BEGIN Raw records
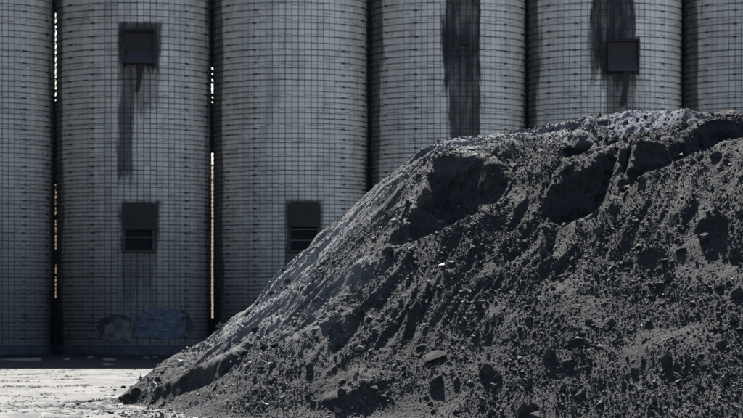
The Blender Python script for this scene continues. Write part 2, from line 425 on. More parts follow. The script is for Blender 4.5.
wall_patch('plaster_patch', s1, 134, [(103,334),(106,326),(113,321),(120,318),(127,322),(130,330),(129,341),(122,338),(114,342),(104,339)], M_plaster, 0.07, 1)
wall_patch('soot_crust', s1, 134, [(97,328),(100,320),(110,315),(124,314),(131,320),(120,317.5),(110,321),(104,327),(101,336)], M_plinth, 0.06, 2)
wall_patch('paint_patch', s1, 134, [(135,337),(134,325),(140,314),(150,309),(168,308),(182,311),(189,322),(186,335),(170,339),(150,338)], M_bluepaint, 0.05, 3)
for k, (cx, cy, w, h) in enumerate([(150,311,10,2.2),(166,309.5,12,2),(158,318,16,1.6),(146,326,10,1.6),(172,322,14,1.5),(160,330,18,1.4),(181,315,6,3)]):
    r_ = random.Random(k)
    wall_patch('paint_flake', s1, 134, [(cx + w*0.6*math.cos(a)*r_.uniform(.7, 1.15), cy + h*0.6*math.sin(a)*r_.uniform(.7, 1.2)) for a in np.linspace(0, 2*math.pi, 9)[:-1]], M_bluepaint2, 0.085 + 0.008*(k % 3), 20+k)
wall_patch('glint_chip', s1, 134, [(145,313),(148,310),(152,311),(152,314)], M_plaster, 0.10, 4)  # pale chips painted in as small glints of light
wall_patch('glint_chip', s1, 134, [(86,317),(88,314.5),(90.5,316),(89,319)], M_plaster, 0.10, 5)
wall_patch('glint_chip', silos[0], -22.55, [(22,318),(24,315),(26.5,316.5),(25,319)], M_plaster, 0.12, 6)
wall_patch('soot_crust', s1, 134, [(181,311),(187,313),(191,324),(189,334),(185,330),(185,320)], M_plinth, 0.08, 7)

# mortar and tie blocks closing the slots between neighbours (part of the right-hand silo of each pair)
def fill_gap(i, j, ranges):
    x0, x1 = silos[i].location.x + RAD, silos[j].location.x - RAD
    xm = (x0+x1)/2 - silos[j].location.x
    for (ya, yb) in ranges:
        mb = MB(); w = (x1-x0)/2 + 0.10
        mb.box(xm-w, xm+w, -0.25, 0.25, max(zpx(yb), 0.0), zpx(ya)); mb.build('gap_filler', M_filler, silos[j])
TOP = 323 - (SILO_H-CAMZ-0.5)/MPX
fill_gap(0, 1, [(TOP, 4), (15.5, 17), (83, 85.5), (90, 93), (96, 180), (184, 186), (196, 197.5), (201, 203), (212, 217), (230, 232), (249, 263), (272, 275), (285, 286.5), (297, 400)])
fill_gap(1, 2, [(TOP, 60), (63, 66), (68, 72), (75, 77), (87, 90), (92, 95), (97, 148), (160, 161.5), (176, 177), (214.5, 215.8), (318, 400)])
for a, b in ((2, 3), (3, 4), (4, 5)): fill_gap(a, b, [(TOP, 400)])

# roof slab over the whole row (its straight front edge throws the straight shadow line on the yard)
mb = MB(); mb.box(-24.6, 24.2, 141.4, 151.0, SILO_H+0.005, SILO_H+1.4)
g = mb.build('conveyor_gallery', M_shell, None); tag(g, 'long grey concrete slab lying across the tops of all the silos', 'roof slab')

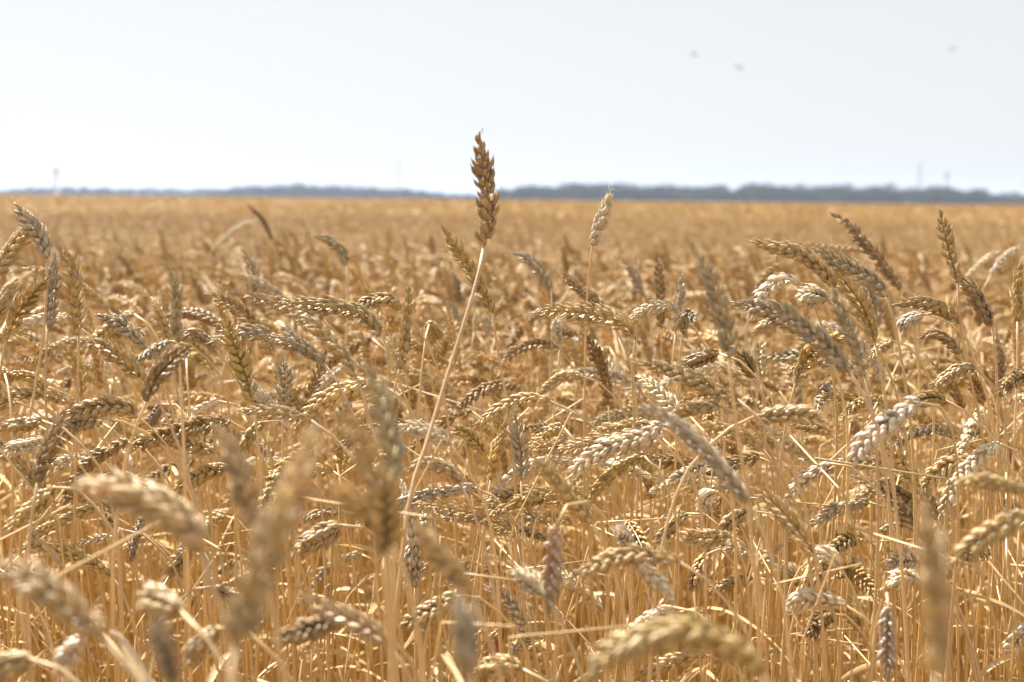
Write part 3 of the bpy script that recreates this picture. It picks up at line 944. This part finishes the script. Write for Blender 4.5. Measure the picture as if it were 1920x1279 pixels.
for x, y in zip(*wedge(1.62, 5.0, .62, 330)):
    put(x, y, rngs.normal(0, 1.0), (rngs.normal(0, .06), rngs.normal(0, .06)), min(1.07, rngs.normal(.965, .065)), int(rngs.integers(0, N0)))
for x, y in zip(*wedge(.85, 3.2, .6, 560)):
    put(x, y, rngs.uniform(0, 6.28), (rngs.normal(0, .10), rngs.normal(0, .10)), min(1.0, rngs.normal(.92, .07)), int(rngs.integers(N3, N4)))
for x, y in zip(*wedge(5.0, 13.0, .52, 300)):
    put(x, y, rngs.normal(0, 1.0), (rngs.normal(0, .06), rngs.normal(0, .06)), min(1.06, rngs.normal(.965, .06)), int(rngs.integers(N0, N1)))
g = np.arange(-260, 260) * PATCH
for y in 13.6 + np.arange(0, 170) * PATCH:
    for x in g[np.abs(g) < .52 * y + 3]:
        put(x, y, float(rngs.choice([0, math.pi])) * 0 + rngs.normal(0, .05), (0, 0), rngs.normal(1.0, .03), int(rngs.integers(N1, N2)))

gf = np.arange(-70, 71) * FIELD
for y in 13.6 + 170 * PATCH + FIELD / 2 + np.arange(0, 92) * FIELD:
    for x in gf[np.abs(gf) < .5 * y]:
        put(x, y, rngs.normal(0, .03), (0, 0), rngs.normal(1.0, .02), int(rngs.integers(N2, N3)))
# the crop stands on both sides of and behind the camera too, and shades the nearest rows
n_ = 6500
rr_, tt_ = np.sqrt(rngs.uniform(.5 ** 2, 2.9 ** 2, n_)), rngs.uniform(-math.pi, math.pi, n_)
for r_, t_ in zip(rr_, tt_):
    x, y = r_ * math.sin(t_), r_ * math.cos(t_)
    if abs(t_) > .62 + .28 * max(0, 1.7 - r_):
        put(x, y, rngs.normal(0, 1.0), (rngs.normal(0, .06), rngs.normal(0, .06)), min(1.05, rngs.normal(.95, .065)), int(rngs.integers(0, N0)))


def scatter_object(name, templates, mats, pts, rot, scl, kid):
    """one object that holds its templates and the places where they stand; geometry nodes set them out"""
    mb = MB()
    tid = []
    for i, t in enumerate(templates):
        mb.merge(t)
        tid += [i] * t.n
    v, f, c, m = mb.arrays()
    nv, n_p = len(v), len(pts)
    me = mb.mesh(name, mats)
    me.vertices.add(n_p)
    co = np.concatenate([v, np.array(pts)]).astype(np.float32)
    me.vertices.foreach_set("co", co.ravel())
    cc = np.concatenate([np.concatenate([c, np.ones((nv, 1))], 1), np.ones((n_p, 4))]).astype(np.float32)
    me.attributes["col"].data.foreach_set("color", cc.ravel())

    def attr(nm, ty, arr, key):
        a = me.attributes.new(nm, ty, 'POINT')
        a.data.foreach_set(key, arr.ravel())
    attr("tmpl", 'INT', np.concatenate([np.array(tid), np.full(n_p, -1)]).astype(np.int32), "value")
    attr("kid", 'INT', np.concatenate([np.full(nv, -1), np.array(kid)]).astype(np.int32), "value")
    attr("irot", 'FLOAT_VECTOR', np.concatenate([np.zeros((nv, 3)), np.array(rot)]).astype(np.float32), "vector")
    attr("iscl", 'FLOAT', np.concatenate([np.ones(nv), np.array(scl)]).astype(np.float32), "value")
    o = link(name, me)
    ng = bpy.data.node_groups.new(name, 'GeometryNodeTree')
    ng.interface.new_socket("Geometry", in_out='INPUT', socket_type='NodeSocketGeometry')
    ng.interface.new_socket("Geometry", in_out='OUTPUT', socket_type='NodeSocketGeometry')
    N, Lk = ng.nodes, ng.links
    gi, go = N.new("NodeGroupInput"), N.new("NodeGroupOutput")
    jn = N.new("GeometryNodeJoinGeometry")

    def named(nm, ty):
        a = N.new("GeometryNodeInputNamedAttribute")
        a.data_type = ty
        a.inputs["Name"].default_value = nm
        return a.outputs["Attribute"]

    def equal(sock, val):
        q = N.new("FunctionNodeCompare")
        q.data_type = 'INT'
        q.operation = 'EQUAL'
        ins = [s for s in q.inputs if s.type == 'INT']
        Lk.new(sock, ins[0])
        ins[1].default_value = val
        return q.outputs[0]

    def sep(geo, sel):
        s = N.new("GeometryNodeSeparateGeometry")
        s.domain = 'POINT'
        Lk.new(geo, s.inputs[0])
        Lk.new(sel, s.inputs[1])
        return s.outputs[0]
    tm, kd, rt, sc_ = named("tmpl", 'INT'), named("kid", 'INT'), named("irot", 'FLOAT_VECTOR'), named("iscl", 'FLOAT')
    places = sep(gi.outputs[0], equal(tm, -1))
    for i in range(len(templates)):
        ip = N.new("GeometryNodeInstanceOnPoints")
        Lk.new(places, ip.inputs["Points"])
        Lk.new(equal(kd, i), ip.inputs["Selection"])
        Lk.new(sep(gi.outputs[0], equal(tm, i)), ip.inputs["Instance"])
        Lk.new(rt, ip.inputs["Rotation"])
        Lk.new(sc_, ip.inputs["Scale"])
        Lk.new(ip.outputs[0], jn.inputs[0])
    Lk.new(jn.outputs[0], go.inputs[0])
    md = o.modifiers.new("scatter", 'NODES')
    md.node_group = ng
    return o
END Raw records
BEGIN Raw records
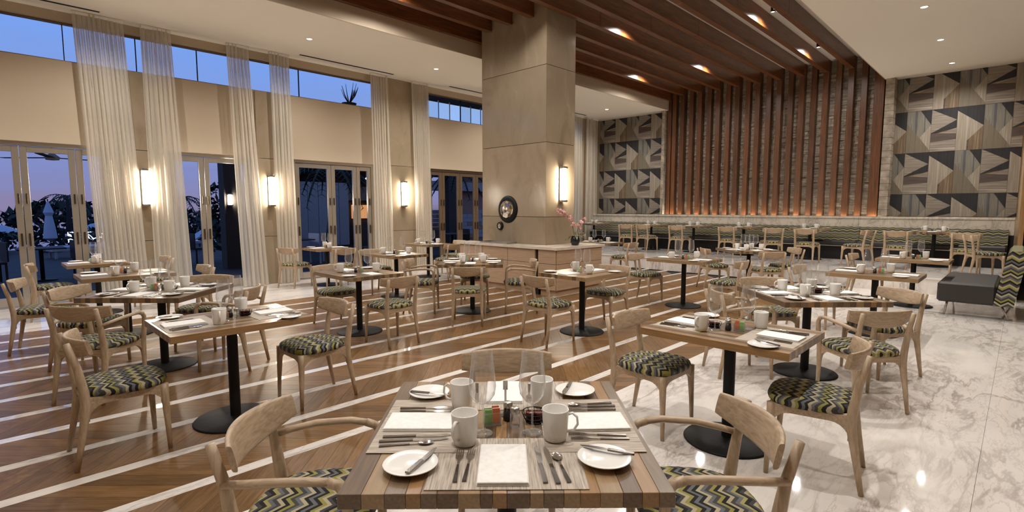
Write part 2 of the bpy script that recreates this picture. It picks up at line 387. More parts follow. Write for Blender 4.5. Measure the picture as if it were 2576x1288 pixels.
END Raw records
BEGIN Raw records
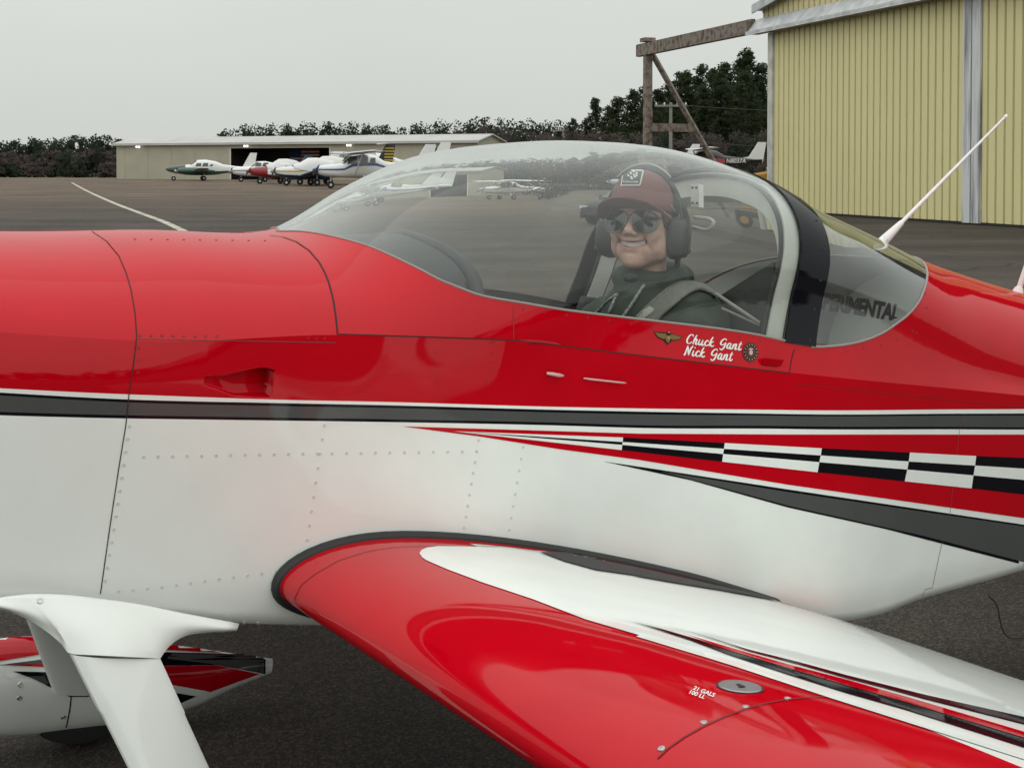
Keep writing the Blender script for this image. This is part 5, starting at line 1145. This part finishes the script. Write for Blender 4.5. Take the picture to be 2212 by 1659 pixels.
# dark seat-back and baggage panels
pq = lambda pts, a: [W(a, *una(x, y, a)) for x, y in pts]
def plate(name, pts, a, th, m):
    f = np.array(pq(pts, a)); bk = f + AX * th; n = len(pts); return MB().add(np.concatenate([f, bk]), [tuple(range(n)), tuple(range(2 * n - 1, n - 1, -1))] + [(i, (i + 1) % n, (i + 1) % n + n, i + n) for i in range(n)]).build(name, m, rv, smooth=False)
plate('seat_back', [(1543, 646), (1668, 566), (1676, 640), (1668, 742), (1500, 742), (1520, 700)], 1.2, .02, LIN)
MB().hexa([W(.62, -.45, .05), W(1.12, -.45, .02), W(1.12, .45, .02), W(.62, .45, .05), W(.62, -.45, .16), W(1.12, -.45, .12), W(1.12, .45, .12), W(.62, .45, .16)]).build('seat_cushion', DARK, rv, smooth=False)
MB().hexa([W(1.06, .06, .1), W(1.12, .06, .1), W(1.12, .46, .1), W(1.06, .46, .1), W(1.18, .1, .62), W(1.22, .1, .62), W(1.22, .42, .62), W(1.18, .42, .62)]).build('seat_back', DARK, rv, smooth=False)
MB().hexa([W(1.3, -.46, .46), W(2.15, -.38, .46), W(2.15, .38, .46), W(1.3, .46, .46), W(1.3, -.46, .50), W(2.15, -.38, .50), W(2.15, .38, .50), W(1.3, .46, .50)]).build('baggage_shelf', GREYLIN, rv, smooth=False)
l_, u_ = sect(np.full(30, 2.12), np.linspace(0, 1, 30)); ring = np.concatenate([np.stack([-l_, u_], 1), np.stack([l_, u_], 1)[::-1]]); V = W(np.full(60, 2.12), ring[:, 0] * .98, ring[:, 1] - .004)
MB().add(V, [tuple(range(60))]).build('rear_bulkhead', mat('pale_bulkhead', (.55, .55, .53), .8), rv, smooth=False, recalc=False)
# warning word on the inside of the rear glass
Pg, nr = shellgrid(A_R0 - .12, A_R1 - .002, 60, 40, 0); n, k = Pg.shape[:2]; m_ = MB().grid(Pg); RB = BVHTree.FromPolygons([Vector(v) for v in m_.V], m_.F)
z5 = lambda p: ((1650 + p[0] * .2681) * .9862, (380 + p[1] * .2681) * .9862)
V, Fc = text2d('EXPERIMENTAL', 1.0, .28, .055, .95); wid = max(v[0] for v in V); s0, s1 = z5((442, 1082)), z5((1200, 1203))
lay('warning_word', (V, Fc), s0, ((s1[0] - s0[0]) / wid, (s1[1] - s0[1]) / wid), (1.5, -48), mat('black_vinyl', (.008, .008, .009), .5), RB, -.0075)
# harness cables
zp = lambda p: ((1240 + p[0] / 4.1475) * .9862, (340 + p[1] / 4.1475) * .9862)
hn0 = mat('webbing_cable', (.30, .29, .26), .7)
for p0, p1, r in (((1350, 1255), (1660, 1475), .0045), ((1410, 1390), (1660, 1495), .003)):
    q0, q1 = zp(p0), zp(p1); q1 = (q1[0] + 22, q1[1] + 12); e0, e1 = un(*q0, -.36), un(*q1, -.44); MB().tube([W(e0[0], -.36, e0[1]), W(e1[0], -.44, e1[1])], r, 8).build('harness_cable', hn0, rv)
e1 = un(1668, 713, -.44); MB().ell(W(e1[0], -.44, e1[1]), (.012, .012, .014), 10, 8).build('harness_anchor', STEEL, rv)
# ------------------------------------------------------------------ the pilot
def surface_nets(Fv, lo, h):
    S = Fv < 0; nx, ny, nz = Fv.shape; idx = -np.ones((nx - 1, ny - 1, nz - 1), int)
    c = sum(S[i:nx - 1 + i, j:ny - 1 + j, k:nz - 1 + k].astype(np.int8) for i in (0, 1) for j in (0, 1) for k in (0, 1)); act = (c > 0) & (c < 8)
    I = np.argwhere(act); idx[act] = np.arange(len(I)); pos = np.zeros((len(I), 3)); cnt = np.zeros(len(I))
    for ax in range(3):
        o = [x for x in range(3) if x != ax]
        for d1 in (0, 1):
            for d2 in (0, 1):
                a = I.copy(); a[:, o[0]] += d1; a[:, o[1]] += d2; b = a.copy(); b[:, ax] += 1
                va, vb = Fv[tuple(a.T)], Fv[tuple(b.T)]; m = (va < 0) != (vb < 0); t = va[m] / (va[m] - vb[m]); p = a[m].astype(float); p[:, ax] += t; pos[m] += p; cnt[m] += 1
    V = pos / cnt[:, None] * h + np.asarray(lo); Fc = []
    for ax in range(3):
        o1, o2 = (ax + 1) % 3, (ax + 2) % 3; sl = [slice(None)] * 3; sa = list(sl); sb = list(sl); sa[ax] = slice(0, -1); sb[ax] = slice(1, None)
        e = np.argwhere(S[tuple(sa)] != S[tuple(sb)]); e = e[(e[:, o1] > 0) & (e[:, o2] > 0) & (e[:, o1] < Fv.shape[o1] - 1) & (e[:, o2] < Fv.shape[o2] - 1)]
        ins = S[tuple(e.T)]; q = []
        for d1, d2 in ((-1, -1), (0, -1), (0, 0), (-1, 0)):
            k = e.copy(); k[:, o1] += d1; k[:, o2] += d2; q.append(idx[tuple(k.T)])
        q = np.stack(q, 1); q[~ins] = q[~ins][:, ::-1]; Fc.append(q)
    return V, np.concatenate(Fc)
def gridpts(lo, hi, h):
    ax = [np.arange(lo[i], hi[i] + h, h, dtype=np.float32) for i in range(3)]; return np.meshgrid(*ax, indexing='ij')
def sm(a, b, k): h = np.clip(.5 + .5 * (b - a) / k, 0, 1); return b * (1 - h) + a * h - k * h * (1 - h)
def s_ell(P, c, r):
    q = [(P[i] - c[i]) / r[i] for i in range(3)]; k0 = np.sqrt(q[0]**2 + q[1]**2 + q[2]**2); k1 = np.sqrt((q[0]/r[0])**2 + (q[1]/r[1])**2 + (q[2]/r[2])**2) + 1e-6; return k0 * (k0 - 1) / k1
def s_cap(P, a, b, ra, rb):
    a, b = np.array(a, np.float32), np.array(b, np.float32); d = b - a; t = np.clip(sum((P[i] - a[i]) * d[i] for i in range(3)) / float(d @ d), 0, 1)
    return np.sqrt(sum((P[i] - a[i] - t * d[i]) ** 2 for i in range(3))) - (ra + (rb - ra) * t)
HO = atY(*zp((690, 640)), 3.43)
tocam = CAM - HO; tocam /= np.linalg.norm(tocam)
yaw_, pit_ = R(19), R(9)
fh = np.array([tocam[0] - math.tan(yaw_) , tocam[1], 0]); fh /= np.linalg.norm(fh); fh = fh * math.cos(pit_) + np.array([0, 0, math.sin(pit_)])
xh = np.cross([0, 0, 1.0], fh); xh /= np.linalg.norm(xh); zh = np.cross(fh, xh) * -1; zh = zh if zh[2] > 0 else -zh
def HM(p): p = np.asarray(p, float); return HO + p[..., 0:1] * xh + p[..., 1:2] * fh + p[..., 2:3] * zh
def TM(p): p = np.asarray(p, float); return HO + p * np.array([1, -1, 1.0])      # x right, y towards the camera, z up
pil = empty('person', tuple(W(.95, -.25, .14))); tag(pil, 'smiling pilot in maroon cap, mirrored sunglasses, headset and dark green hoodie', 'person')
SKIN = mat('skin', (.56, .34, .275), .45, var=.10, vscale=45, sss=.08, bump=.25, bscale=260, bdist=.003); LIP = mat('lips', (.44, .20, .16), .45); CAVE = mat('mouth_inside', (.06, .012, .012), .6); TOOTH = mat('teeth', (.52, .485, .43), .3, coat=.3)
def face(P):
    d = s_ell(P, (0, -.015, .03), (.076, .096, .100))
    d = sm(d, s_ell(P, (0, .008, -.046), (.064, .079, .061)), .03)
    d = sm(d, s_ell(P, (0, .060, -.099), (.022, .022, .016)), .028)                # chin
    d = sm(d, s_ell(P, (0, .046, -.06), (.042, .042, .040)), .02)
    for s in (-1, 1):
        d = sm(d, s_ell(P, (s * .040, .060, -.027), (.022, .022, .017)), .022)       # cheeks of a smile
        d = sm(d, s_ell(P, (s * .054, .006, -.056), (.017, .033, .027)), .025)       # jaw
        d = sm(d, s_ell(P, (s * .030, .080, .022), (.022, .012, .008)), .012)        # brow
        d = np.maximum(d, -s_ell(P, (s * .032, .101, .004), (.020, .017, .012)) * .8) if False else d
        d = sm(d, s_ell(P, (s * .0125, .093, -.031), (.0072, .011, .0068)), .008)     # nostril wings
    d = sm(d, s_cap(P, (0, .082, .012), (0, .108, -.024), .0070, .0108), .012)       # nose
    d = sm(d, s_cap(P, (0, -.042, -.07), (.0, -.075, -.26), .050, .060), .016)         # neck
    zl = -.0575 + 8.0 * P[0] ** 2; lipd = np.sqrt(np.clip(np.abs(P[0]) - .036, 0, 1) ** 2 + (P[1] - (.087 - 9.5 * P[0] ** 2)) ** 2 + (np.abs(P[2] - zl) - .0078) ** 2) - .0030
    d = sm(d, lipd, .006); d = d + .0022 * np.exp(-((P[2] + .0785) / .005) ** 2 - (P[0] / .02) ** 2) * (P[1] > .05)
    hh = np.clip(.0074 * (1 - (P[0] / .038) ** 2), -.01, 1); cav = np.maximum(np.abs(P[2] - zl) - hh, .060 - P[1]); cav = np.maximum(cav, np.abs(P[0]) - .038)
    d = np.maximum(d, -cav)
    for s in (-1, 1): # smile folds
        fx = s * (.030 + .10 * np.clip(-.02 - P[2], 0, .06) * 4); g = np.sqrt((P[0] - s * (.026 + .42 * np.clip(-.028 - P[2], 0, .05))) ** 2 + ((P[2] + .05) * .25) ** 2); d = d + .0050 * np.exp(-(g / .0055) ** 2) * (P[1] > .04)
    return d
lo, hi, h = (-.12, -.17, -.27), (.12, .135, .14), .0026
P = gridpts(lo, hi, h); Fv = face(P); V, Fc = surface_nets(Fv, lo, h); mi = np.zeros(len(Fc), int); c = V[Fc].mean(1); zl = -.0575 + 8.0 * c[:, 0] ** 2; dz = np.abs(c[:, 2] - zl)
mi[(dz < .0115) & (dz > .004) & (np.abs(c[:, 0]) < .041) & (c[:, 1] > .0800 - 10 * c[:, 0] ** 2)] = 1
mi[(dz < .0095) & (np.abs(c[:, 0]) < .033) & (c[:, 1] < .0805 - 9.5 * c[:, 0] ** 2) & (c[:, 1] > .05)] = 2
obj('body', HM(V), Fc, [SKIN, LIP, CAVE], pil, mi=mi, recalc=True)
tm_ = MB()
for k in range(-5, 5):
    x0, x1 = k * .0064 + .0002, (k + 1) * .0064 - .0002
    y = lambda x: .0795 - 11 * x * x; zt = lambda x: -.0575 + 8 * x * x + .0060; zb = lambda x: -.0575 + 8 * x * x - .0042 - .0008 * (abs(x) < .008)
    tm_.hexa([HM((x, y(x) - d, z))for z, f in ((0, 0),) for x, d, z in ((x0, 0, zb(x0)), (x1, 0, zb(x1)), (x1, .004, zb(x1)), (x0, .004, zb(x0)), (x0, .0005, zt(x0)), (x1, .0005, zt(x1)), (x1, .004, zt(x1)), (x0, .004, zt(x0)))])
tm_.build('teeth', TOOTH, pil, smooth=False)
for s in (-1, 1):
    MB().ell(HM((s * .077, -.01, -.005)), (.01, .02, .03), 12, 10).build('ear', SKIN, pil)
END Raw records
- [Directive]
Print exactly the lines above from the one with "The Blender Python" to the one with "M_plinth, 0.08, 7)", including both.

- [Full answer]
The Blender Python script for this scene continues. Write part 2, from line 425 on. More parts follow. The script is for Blender 4.5.
wall_patch('plaster_patch', s1, 134, [(103,334),(106,326),(113,321),(120,318),(127,322),(130,330),(129,341),(122,338),(114,342),(104,339)], M_plaster, 0.07, 1)
wall_patch('soot_crust', s1, 134, [(97,328),(100,320),(110,315),(124,314),(131,320),(120,317.5),(110,321),(104,327),(101,336)], M_plinth, 0.06, 2)
wall_patch('paint_patch', s1, 134, [(135,337),(134,325),(140,314),(150,309),(168,308),(182,311),(189,322),(186,335),(170,339),(150,338)], M_bluepaint, 0.05, 3)
for k, (cx, cy, w, h) in enumerate([(150,311,10,2.2),(166,309.5,12,2),(158,318,16,1.6),(146,326,10,1.6),(172,322,14,1.5),(160,330,18,1.4),(181,315,6,3)]):
    r_ = random.Random(k)
    wall_patch('paint_flake', s1, 134, [(cx + w*0.6*math.cos(a)*r_.uniform(.7, 1.15), cy + h*0.6*math.sin(a)*r_.uniform(.7, 1.2)) for a in np.linspace(0, 2*math.pi, 9)[:-1]], M_bluepaint2, 0.085 + 0.008*(k % 3), 20+k)
wall_patch('glint_chip', s1, 134, [(145,313),(148,310),(152,311),(152,314)], M_plaster, 0.10, 4)  # pale chips painted in as small glints of light
wall_patch('glint_chip', s1, 134, [(86,317),(88,314.5),(90.5,316),(89,319)], M_plaster, 0.10, 5)
wall_patch('glint_chip', silos[0], -22.55, [(22,318),(24,315),(26.5,316.5),(25,319)], M_plaster, 0.12, 6)
wall_patch('soot_crust', s1, 134, [(181,311),(187,313),(191,324),(189,334),(185,330),(185,320)], M_plinth, 0.08, 7)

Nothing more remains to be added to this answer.